Paintings constantly influence each other, both past works and current works. Ideas branch out in to new directions while all the while taking the most relevant aspects of my current ideas.

The painting posted above is about a memory from my time staying at the Brickyard Retreat, next to the Great Wall of China (during my Fellowship) last August. Every night I sat outside the restaurant, next to a small pool of Lotus,flowers and watched the moon rise above a forested hill to the east. It was a much appreciated quiet time after the heat and being in the studio every day. That area is very rural and the sky held the brightest stars I have ever seen anywhere! The hill to the east was near where I was sitting and it was covered in a dense forest which appeared jungle-like by day and night. As the moon rose very slowly, I watched it illuminate parts of the hill and the stars almost appeared to be falling and sparkling. This painting incorporates ink and as I worked it suggested this place and time.

Friday, 9 June 2017

New Work

'Looking For a Friend,' acrylic on canvas, 45 x 55 cm
This past month I have not been able to write this blog because I have been preparing work for shows and also making more paintings. On my Birthday at the end of May I delivered my two paintings for participation in the NOT THE ROYAL ACADEMY show, at the Llewellyn Alexander gallery in London. I am preparing work for a group show in August and a joint show in November. It's always a case of marking in advance which paintings may go to each show, so there have to be enough available!

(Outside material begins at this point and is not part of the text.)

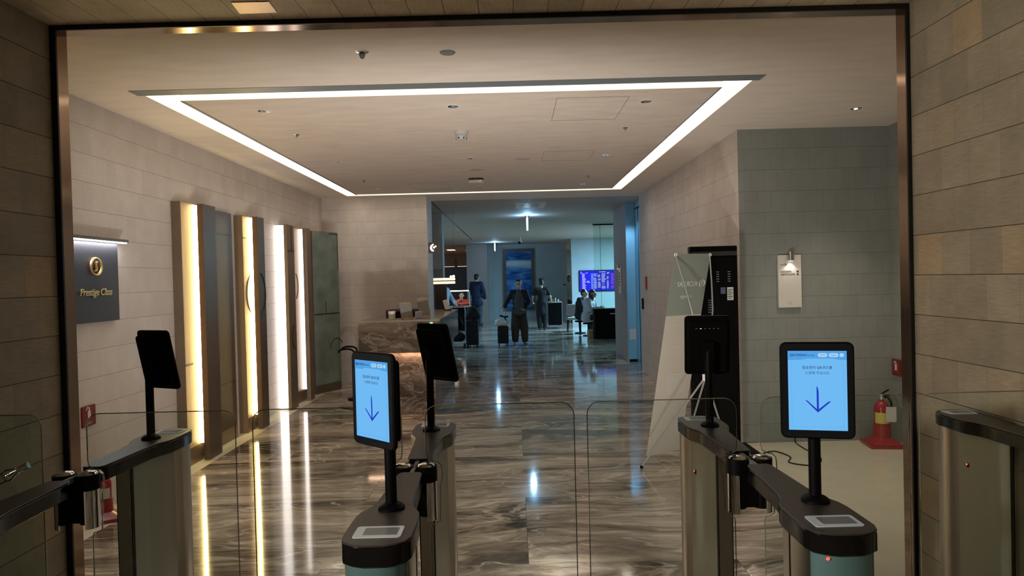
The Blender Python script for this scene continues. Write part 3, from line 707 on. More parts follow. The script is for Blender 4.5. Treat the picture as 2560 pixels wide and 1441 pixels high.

'The River,' acrylic and marker pen on canvas, 40 x 30 cm
For this post I am including a few pieces of new work. I feel fortunate that I have been able to carve out time to work and to push ideas through.

'A Place to Dream,' acrylic on canvas, 45 x 55 cm

'Feeling My Way Through the Land,' acrylic on canvas, 30 x 22 cm

Everything also has to be signed, varnished and labelled on the back with title, etc.